■ Exercise ■
Reproduce each line of the material precisely.

■ Material provided ■
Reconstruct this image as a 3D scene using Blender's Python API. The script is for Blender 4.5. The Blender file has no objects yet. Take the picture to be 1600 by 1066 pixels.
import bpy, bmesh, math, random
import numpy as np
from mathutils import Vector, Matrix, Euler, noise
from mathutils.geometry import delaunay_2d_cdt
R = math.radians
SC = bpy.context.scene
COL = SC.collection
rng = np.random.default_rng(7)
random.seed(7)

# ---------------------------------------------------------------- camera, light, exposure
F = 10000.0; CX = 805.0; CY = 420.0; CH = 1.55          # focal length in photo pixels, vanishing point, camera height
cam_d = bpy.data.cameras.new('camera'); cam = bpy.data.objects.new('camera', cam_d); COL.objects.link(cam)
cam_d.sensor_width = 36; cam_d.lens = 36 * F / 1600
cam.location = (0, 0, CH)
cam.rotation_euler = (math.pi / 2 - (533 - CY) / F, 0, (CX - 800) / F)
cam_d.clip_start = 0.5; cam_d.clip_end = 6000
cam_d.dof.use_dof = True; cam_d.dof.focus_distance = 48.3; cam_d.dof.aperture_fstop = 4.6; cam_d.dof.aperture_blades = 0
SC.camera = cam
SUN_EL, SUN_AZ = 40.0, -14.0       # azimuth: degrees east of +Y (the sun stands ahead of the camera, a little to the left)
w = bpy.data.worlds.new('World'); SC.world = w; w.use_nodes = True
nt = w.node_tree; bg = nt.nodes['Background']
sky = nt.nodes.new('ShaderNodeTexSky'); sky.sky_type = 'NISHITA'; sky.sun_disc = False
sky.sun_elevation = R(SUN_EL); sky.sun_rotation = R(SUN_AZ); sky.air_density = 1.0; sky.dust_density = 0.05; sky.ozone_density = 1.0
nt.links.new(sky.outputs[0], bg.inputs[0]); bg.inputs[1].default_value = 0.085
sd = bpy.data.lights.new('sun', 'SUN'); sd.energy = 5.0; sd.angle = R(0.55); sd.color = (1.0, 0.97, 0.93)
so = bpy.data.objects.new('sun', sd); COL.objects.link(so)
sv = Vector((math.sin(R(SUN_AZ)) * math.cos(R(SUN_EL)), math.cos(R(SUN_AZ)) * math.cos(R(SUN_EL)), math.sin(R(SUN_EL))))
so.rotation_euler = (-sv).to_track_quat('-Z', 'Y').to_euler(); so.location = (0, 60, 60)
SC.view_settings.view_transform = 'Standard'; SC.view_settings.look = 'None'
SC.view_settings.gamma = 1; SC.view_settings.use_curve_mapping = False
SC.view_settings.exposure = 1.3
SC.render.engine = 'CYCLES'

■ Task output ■
Reconstruct this image as a 3D scene using Blender's Python API. The script is for Blender 4.5. The Blender file has no objects yet. Take the picture to be 1600 by 1066 pixels.
import bpy, bmesh, math, random
import numpy as np
from mathutils import Vector, Matrix, Euler, noise
from mathutils.geometry import delaunay_2d_cdt
R = math.radians
SC = bpy.context.scene
COL = SC.collection
rng = np.random.default_rng(7)
random.seed(7)

# ---------------------------------------------------------------- camera, light, exposure
F = 10000.0; CX = 805.0; CY = 420.0; CH = 1.55          # focal length in photo pixels, vanishing point, camera height
cam_d = bpy.data.cameras.new('camera'); cam = bpy.data.objects.new('camera', cam_d); COL.objects.link(cam)
cam_d.sensor_width = 36; cam_d.lens = 36 * F / 1600
cam.location = (0, 0, CH)
cam.rotation_euler = (math.pi / 2 - (533 - CY) / F, 0, (CX - 800) / F)
cam_d.clip_start = 0.5; cam_d.clip_end = 6000
cam_d.dof.use_dof = True; cam_d.dof.focus_distance = 48.3; cam_d.dof.aperture_fstop = 4.6; cam_d.dof.aperture_blades = 0
SC.camera = cam
SUN_EL, SUN_AZ = 40.0, -14.0       # azimuth: degrees east of +Y (the sun stands ahead of the camera, a little to the left)
w = bpy.data.worlds.new('World'); SC.world = w; w.use_nodes = True
nt = w.node_tree; bg = nt.nodes['Background']
sky = nt.nodes.new('ShaderNodeTexSky'); sky.sky_type = 'NISHITA'; sky.sun_disc = False
sky.sun_elevation = R(SUN_EL); sky.sun_rotation = R(SUN_AZ); sky.air_density = 1.0; sky.dust_density = 0.05; sky.ozone_density = 1.0
nt.links.new(sky.outputs[0], bg.inputs[0]); bg.inputs[1].default_value = 0.085
sd = bpy.data.lights.new('sun', 'SUN'); sd.energy = 5.0; sd.angle = R(0.55); sd.color = (1.0, 0.97, 0.93)
so = bpy.data.objects.new('sun', sd); COL.objects.link(so)
sv = Vector((math.sin(R(SUN_AZ)) * math.cos(R(SUN_EL)), math.cos(R(SUN_AZ)) * math.cos(R(SUN_EL)), math.sin(R(SUN_EL))))
so.rotation_euler = (-sv).to_track_quat('-Z', 'Y').to_euler(); so.location = (0, 60, 60)
SC.view_settings.view_transform = 'Standard'; SC.view_settings.look = 'None'
SC.view_settings.gamma = 1; SC.view_settings.use_curve_mapping = False
SC.view_settings.exposure = 1.3
SC.render.engine = 'CYCLES'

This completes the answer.